The Galaxy J7 (2016) has made unofficial appearances a couple of times in the last month; its specs were listed on the GFXBench benchmark for all to see, and we recently came across kernel sources for the device that reiterated those specs (and even suggested the presence of a fingerprint sensor on the mid-range phone). The original Galaxy J7 came in both Exynos and Snapdragon processor variants – Samsung seems set to do the same with the 2016 iteration, and it looks like the company is working on a new Exynos CPU for the device.
The Galaxy J7 (2016) went through the Geekbench benchmark with the Exynos 7870 under the hood (model number SM-J710FN), which should succeed the Exynos 7580. The Exynos 7870 is an octa-core chip with a clock speed of nearly 1.7GHz on the tested unit, but unlike the Snapdragon variant, the Exynos model seems to have only 2GB of RAM instead of 3GB. On the flip side, the phone is running Android 6.0.1 this time around, and it's likely there are a couple of prototypes under development with differing specs.

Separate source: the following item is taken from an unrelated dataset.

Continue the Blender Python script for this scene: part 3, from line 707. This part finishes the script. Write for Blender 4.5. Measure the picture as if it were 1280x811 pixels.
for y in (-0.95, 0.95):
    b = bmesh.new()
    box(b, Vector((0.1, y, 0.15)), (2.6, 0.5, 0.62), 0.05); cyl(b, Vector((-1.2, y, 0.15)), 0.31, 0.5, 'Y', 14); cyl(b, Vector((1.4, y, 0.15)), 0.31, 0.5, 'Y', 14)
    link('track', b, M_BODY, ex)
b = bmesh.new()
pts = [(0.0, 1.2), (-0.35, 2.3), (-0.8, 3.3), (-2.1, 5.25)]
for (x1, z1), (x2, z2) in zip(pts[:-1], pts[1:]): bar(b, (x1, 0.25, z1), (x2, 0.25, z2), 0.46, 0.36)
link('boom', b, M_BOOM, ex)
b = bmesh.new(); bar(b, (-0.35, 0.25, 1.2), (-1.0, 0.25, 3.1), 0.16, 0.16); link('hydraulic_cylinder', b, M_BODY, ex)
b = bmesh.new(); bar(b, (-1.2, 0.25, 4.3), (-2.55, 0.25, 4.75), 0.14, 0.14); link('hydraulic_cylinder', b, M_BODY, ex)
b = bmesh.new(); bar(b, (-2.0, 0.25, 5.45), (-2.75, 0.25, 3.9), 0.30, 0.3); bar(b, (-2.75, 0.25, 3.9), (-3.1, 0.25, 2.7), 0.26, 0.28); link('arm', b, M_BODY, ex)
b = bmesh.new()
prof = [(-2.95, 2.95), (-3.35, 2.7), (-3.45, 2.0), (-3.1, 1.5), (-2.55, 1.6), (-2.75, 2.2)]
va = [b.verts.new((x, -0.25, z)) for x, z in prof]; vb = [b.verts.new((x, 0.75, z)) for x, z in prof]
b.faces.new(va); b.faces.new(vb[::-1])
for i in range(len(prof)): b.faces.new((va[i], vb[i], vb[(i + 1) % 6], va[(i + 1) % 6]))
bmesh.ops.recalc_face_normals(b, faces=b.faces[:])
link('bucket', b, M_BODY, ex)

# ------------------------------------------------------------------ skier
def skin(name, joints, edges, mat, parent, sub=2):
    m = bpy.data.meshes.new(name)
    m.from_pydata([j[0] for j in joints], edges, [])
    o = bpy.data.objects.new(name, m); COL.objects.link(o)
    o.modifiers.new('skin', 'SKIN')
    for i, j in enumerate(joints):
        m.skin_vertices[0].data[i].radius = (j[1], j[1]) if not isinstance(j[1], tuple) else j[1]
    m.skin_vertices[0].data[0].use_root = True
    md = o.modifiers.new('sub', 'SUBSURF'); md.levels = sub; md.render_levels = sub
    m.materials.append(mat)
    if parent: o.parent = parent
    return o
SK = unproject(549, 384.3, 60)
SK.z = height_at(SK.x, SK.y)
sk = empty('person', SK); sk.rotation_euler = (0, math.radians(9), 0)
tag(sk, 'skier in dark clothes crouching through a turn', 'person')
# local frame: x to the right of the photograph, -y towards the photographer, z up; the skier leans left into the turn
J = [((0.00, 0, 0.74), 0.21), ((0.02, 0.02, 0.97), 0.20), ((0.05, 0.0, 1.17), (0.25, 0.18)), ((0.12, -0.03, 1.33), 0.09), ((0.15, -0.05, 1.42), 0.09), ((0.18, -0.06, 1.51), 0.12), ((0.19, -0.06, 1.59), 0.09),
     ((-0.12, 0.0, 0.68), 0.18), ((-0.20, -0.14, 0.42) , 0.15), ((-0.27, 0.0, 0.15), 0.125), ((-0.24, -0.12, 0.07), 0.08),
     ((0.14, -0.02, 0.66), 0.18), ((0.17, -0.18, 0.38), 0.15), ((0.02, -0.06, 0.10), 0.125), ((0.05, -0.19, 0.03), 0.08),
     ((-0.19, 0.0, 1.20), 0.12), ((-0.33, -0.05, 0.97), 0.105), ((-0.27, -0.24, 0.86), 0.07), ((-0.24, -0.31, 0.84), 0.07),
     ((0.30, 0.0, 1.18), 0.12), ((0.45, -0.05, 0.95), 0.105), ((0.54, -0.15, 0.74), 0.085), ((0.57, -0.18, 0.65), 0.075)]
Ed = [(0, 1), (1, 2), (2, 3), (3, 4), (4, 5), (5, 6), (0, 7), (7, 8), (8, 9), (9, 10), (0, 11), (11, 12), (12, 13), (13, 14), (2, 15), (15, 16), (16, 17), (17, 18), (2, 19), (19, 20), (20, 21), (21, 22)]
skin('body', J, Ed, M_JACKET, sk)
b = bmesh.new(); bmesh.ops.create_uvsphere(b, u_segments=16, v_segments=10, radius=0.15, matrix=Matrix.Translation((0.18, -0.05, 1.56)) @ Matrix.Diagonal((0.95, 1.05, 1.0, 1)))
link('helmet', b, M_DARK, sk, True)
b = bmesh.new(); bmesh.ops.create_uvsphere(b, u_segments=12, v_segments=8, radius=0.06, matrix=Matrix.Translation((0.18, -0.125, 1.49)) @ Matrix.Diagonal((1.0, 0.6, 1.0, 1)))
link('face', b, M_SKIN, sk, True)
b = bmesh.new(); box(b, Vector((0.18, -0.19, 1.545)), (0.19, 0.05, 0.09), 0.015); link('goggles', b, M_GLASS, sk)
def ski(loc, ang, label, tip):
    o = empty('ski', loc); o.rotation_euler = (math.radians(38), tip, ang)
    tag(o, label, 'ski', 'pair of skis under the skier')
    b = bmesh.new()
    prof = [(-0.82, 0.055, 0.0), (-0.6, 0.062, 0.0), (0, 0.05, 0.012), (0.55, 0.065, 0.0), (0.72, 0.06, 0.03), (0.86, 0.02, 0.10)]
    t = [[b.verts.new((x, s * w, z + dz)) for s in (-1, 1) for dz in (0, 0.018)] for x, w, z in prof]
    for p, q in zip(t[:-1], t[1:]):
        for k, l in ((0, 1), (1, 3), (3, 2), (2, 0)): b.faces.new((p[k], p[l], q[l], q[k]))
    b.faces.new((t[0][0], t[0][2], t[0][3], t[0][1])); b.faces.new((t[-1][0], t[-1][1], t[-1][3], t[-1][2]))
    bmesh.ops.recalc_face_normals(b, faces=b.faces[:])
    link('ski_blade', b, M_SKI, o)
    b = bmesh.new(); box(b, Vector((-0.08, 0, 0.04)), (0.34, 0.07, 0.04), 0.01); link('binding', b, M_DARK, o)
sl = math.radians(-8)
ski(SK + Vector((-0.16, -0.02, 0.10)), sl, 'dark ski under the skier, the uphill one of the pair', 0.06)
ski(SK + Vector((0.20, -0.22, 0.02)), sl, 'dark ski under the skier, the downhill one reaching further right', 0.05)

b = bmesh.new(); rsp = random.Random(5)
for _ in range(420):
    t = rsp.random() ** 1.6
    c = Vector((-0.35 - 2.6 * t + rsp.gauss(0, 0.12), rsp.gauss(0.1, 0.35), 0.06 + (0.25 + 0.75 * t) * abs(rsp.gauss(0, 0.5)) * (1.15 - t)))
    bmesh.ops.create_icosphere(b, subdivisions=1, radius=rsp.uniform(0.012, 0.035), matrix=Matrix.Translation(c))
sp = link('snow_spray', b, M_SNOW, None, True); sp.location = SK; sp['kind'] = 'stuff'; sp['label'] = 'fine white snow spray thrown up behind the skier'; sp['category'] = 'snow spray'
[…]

To be honest, the 2GB of RAM seems far more likely considering the Galaxy J7 (2016) will be a lower mid-range device. As for the benchmark performance, the Exynos 7870 performs slightly better in both single-core and multi-core tests, which is to be expected considering this is a newer chip. All in all, the new Galaxy J7 could be a notable upgrade over the original, unless Samsung decides to make other changes to the hardware while it continues development on the device.